- _DESCRIPTION OF THE TASK_
In the listing below, find the line that contains "The Blender Python" and the line that contains "grass_area('green grass fringe". Quote both and every line between them, exactly, and nothing more.

- _DATA PROVIDED_
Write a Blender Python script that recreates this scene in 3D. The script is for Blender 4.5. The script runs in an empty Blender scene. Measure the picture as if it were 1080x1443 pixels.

...

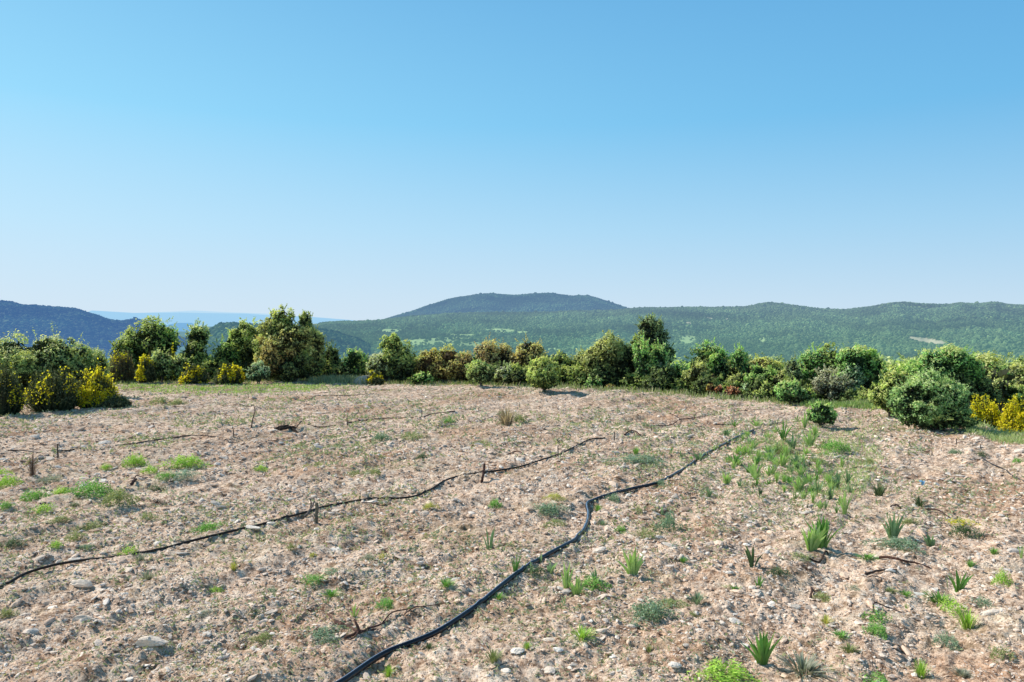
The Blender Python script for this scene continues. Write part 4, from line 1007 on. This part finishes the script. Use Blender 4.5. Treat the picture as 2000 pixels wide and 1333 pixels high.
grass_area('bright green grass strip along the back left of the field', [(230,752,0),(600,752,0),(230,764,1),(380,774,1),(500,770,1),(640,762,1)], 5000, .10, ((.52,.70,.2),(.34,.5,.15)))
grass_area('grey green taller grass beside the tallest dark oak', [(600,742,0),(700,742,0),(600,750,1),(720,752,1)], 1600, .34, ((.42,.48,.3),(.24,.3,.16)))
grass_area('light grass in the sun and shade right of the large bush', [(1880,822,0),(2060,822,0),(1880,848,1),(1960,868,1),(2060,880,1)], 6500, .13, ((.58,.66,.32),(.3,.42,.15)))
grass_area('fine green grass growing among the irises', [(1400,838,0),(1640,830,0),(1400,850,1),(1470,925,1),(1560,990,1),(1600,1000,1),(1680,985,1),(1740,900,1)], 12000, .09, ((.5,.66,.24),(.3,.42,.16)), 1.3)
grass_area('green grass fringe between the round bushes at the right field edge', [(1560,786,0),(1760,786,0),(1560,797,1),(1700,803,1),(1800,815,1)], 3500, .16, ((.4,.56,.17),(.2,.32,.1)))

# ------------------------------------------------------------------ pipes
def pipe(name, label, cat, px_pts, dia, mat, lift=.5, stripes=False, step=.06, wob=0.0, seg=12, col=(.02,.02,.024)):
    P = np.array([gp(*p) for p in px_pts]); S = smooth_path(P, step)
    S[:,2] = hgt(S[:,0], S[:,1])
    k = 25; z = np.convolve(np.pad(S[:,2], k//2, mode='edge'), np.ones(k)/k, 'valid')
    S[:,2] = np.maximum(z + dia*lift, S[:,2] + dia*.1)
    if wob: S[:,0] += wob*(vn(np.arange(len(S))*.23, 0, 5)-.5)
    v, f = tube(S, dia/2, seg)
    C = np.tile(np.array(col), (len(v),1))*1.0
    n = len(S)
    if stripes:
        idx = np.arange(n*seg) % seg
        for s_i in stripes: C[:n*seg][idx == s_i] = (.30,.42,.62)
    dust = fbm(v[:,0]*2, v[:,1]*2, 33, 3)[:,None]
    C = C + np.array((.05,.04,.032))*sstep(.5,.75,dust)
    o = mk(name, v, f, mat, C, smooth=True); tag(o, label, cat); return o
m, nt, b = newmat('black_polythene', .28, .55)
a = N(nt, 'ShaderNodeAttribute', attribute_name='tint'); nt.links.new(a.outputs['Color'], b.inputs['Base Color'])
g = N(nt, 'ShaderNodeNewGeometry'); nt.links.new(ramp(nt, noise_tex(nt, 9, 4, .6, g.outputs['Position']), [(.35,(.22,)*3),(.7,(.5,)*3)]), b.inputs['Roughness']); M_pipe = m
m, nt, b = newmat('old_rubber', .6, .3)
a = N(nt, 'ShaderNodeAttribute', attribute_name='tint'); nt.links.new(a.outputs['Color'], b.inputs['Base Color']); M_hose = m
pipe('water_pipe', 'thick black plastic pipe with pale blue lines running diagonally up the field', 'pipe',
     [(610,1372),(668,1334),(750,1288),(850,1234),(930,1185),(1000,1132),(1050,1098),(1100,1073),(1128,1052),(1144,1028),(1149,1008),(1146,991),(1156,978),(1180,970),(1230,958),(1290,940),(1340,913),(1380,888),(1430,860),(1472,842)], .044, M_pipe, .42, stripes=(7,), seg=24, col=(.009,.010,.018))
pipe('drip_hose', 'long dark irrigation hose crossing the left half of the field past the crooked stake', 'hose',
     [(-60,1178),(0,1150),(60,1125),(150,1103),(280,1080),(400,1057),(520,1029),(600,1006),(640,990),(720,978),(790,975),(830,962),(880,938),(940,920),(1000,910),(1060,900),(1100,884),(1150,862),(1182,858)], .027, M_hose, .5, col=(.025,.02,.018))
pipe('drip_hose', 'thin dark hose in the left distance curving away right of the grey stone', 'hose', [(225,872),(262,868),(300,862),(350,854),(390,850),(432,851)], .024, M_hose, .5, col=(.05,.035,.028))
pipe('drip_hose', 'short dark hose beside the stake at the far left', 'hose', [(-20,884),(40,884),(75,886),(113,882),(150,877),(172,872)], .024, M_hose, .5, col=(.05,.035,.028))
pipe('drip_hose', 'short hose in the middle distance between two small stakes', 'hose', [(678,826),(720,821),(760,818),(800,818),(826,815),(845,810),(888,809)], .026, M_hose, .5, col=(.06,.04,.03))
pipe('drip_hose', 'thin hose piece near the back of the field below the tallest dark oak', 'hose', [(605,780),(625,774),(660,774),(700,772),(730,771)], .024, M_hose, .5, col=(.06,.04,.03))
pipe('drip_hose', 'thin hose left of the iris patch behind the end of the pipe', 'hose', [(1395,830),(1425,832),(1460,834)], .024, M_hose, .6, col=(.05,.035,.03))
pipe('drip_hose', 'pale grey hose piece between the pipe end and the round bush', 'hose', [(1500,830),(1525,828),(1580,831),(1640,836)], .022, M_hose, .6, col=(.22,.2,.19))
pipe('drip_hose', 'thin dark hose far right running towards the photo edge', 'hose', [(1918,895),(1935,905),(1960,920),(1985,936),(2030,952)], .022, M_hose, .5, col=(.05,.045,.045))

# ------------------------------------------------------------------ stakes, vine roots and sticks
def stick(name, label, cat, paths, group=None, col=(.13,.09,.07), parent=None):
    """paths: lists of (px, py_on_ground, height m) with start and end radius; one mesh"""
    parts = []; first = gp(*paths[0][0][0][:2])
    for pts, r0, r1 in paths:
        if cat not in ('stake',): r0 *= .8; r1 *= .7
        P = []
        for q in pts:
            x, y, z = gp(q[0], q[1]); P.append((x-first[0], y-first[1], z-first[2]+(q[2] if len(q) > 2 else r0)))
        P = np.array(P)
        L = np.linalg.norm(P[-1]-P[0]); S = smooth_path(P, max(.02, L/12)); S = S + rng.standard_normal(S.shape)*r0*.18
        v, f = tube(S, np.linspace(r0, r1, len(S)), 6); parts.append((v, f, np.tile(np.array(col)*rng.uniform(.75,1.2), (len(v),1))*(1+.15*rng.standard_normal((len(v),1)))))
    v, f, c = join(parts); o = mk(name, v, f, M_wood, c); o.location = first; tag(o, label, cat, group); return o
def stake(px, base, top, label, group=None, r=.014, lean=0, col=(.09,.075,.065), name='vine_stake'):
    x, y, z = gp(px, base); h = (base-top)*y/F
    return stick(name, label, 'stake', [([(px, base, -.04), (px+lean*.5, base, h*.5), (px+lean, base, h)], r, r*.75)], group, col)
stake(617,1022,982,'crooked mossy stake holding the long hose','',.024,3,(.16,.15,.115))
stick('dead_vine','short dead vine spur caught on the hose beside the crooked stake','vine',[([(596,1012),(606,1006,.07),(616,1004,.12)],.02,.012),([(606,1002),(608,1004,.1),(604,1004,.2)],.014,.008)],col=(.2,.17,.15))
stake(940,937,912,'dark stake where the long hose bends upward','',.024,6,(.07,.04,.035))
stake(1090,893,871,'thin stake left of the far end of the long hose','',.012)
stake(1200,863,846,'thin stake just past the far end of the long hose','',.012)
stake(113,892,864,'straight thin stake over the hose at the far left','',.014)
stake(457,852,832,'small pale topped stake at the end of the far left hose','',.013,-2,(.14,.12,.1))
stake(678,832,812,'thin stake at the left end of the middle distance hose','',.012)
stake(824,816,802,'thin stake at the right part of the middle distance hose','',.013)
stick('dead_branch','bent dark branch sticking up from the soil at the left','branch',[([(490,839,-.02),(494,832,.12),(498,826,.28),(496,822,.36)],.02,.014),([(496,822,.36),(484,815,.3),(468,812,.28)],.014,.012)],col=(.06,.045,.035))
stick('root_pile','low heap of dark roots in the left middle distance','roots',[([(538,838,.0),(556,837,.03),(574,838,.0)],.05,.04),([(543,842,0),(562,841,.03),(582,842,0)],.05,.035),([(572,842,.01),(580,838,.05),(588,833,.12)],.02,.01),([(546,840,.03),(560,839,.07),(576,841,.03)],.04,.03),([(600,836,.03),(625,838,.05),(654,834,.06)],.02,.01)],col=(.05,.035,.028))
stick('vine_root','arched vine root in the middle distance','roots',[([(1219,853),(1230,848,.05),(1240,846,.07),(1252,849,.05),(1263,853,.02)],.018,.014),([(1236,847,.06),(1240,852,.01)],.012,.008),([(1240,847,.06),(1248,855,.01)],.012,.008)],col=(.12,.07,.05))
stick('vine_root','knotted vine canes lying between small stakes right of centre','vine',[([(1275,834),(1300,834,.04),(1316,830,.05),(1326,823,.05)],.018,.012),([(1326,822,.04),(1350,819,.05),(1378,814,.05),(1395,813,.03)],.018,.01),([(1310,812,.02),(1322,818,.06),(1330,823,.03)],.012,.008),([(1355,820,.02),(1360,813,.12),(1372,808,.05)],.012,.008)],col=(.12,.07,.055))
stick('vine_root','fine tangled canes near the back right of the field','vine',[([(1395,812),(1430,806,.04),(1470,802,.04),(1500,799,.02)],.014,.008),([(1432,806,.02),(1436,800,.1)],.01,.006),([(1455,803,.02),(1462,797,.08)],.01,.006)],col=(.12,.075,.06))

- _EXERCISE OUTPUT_
The Blender Python script for this scene continues. Write part 4, from line 1007 on. This part finishes the script. Use Blender 4.5. Treat the picture as 2000 pixels wide and 1333 pixels high.
grass_area('bright green grass strip along the back left of the field', [(230,752,0),(600,752,0),(230,764,1),(380,774,1),(500,770,1),(640,762,1)], 5000, .10, ((.52,.70,.2),(.34,.5,.15)))
grass_area('grey green taller grass beside the tallest dark oak', [(600,742,0),(700,742,0),(600,750,1),(720,752,1)], 1600, .34, ((.42,.48,.3),(.24,.3,.16)))
grass_area('light grass in the sun and shade right of the large bush', [(1880,822,0),(2060,822,0),(1880,848,1),(1960,868,1),(2060,880,1)], 6500, .13, ((.58,.66,.32),(.3,.42,.15)))
grass_area('fine green grass growing among the irises', [(1400,838,0),(1640,830,0),(1400,850,1),(1470,925,1),(1560,990,1),(1600,1000,1),(1680,985,1),(1740,900,1)], 12000, .09, ((.5,.66,.24),(.3,.42,.16)), 1.3)
grass_area('green grass fringe between the round bushes at the right field edge', [(1560,786,0),(1760,786,0),(1560,797,1),(1700,803,1),(1800,815,1)], 3500, .16, ((.4,.56,.17),(.2,.32,.1)))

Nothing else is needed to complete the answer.